10B Requirement that a proportion of the holding in each company must be eligible shares

(1)The requirement of this paragraph is that eligible shares represent at least 10 per cent. by value of the totality of the shares in or securities of the relevant company (including the relevant holding) which are held by the trust company.

(2)For the purposes of this paragraph the value at any time of any shares in or securities of a company shall be taken (subject to sub-paragraph (4) below) to be their value immediately after—

(a)any relevant event occurring at that time; or

(b)where no relevant event occurs at that time, the last relevant event to occur before that time.

(3)In sub-paragraph (2) above “relevant event”, in relation to any shares in or securities of the relevant company, means—

(a)the acquisition by the trust company of those shares or securities;

(b)the acquisition by the trust company of any other shares in or securities of the relevant company which—

(i)are of the same description as those shares or securities, and

(ii)are acquired otherwise than by virtue of being allotted to the trust company without that company’s becoming liable to give any consideration;

or

(c)the making of any such payment in discharge, in whole or in part, of any obligation attached to any shares in or securities of the relevant company held by the trust company as (by discharging that obligation) increases the value of any such shares or securities.

(4)If at any time the value of any shares or securities held by the trust company is less than the amount of the consideration given by the trust company for those shares or securities, it shall be assumed for the purposes of this paragraph that the value of those shares or securities at that time is equal to the amount of that consideration.

(5)In this paragraph “eligible shares” has the same meaning as in section 842AA.

(3)Subject to subsections (4) and (5) below, the preceding provisions of this section have effect in relation to accounting periods ending on or after 2nd July 1997.

(4)Subsection (1) above shall not have effect for the purpose of determining whether any shares or securities acquired by a company by means of the investment of—

(a)money raised by the issue before 2nd July 1997 of shares in or securities of the trust company, or

(b)money derived from the investment by that company of any such money,

constitute qualifying holdings of the trust company at any time.
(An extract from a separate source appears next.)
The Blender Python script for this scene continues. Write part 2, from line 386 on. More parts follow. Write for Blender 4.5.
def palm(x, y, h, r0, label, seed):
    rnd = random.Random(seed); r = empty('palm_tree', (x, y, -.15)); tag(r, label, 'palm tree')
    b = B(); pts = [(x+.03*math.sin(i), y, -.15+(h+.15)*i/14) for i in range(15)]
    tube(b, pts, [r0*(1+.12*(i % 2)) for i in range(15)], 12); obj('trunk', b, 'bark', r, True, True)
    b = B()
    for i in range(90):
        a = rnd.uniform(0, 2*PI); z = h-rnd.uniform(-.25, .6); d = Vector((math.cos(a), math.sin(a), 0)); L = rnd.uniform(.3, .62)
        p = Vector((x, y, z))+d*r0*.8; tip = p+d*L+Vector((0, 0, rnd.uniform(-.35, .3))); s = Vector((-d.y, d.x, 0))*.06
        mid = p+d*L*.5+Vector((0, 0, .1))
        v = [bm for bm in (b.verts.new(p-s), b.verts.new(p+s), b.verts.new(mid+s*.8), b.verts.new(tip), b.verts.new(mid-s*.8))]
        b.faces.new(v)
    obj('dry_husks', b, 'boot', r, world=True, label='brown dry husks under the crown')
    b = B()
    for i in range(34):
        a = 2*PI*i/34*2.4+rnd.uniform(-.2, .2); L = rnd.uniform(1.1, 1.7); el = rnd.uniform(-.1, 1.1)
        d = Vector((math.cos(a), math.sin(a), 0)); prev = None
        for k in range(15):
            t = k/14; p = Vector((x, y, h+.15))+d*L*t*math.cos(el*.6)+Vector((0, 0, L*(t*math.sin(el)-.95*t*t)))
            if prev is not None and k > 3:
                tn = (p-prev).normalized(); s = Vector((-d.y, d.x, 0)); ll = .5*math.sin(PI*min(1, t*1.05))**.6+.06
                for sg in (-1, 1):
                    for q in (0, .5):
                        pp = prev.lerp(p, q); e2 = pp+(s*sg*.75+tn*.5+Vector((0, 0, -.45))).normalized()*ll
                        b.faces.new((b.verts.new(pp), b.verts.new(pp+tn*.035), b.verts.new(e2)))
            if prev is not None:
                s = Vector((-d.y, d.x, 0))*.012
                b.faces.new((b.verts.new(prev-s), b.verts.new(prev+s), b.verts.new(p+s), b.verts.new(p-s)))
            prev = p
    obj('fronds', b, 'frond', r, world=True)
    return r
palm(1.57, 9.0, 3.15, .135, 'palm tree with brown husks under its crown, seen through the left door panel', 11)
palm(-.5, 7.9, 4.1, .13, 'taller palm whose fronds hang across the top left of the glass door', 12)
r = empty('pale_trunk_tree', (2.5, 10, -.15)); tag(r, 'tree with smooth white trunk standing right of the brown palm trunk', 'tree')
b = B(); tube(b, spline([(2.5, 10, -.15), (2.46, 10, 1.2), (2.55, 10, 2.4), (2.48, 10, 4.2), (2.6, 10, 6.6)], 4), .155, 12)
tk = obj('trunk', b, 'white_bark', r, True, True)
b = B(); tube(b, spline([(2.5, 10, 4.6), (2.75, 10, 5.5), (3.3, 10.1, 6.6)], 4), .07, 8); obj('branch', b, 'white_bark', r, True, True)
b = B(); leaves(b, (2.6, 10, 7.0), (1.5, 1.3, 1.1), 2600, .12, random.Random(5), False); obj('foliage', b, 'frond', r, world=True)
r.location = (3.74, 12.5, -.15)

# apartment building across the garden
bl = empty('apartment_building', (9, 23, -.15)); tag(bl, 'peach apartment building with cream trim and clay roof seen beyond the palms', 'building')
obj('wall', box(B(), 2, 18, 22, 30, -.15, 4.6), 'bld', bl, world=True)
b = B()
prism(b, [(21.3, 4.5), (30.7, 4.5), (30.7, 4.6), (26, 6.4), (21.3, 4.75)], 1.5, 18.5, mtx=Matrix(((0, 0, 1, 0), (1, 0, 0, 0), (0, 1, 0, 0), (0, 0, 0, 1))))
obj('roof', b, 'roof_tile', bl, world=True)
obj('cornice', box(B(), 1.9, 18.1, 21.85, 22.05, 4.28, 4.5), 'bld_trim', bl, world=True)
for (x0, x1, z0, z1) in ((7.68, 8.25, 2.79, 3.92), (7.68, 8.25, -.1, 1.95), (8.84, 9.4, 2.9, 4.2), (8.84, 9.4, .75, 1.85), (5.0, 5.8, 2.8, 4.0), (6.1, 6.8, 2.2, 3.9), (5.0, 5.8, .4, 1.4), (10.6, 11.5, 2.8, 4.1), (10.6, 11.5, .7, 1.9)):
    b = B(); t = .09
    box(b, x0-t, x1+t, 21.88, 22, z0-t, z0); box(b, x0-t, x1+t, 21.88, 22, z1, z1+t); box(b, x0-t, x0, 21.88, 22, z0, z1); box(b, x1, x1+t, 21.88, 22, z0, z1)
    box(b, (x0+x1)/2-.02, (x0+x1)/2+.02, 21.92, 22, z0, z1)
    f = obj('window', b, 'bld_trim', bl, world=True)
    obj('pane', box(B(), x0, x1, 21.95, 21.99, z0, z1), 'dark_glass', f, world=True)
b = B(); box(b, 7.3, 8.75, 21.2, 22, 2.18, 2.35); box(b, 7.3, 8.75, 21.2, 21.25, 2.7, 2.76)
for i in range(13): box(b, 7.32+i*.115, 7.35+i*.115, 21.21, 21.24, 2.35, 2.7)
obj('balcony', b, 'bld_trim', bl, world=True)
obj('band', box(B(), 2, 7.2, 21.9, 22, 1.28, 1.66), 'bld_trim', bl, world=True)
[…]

(5)If at any time the requirement of paragraph 10B of Schedule 28B to the Taxes Act 1988—

(a)would be satisfied in relation to a relevant holding and a company if none of the old investments were held by the trust company at that time, but

(b)would not otherwise be satisfied,

that paragraph shall apply in relation to that holding as if the old investments were not held by the trust company at that time.

(6)In subsection (5) above, “old investments” means shares in or securities of the relevant company acquired by means of the investment of—

(a)money raised by the issue before 2nd July 1997 of shares in or securities of the trust company; or

(b)money derived from the investment of such money.

73 Other changes to requirements for VCTs.E+W+S+N.I.

(1)In each of—

(a)subsection (14) of section 842AA of the Taxes Act 1988, and

(b)sub-paragraph (1) of paragraph 6 of Schedule 15B to that Act,

(which define “eligible shares” for the purposes of enactments relating to VCTs), the word “preferential", in the second place where it occurs in that subsection or sub-paragraph, shall be omitted.

(2)In paragraph 10(3) of Schedule 28B to that Act (subsidiary to be qualifying subsidiary if it is a 90 per cent subsidiary), for “90", wherever it occurs, there shall be substituted “ 75 ”.

(3)In paragraph 3 of Schedule 28B to that Act, in sub-paragraph (3) (requirement in relation to qualifying trade of relevant company or qualifying subsidiary), for “qualifying subsidiary" there shall be substituted “ relevant qualifying subsidiary ”; and after paragraph (b) of that sub-paragraph there shall be inserted the following— “ and for the purposes of this sub-paragraph a company is a relevant qualifying subsidiary of another company at any time when it would be a qualifying subsidiary of that company if “90" were substituted for “75" in every place where “75" occurs in paragraph 10(3) below. ”

(4)In paragraph 6 of Schedule 28B to that Act, in sub-paragraphs (1)(b), (2A)(c) and (2B) (requirement as to use of money raised), for “qualifying subsidiary", wherever it occurs, there shall be substituted “ relevant qualifying subsidiary ”; and after sub-paragraph (4) of that paragraph there shall be inserted the following sub-paragraph—

(5)For the purposes of this paragraph a company is a relevant qualifying subsidiary of another company at any time when it would be a qualifying subsidiary of that company if “90" were substituted for “75" in every place where “75" occurs in paragraph 10(3) below.

(5)In paragraph 8(1) of Schedule 28B to that Act (requirement as to capital of the relevant company), for “£10 million" and “£11 million" there shall be substituted, respectively, “ £15 million ” and “ £16 million ”.

(6)Subsections (1) to (4) above have effect for the purpose of determining whether shares or securities are, as at any time on or after 6th April 1998, to be regarded as comprised in a company’s qualifying holdings; and subsection (5) above has effect in relation to relevant holdings issued on or after that date.

74 Other changes to EIS etc.E+W+S+N.I.

(1)Schedule 13 to this Act, which amends the provisions mentioned in subsection (2) below, shall have effect.

(2)The provisions are—

(a)Chapter III of Part VII of the Taxes Act 1988 (EIS income tax relief);

(b)sections 150A and 150B of the M1Taxation of Chargeable Gains Act 1992 (EIS relief in respect of chargeable gains);

(c)Schedule 5B to that Act (EIS deferral of chargeable gains); and

(d)that Chapter as it has effect in relation to shares issued before 1st January 1994 (BES income tax relief) and section 150 of that Act (BES relief in respect of chargeable gains).

(3)Unless the contrary intention appears, the amendments made by that Schedule have effect in relation to shares issued on or after 6th April 1998.